The straw poll represents a milestone for the project, which began two years ago when the district learned that the high school had placed 17th on a list of 20 building projects preliminarily approved by the state Department of Education. Sixty-six schools were considered during that funding cycle, and the state has not had another one since the recent worsening of economic conditions.

A visioning committee, consisting of 57 people, helped create a rough blueprint of what the school needed to be capable of doing. A building committee, consisting of board directors, administrators, community and business leaders and teachers, then helped Architect Lyndon Keck, of PDT Architects, develop the floor plan and budget.

The new school would be 35.8 percent larger than the current Mt. Blue High School, and situated on the same campus. Two wings of the existing building, the three-story wing in the high school and the rear wing of the Foster Regional Applied Technology Center, as well as the gymnasium, would not be torn down and instead be incorporated into the new building.

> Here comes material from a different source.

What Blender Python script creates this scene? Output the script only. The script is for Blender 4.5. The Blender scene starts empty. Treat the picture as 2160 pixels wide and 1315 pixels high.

Sixty-three percent of the current building would be used in the future, after substantial renovation. Everything else would be demolished in stages, with the new, larger school being built over a three-year period.

Of the $63.5 million estimated cost of the project, $3.5 million of that would raised locally. School board directors approved a list of “Local Only” items later that night, items which the state would not fund. This included three sloped roofs, which the building committee wanted in the design to break up the facility’s profile and to provide a mechanism to remove snow. Other things the state would not pay for include some non-academic related improvements such as additional parking, field irrigation and more locker room space. The committee also went beyond the state’s recommendations in some areas, increasing the size of the 450-seat auditorium by 50 seats, adding classrooms and helping pay for a presentation forum.

Superintendent Michael Cormier estimated that the $3.5 million in locally-borne bonded funds, carried over a 20 year period, would result in the property owner on a $100,000 piece of property in a Mt. Blue Regional School District town paying an additional $31 a year.

Assuming the project is approved by the DOE, local voters would take to the polls in September. The state-funded project is strictly a one-time offer; should voters reject the plan, the state would take the money budgeted for Mt. Blue High School and go to the next school in line.

“If it’s not approve, then we’ve lost our shot at it,” Cormier said. He added that the project would bring money into Franklin County as well, once it went out to bid and construction began.

The straw poll was 47 in favor of the project and one opposed.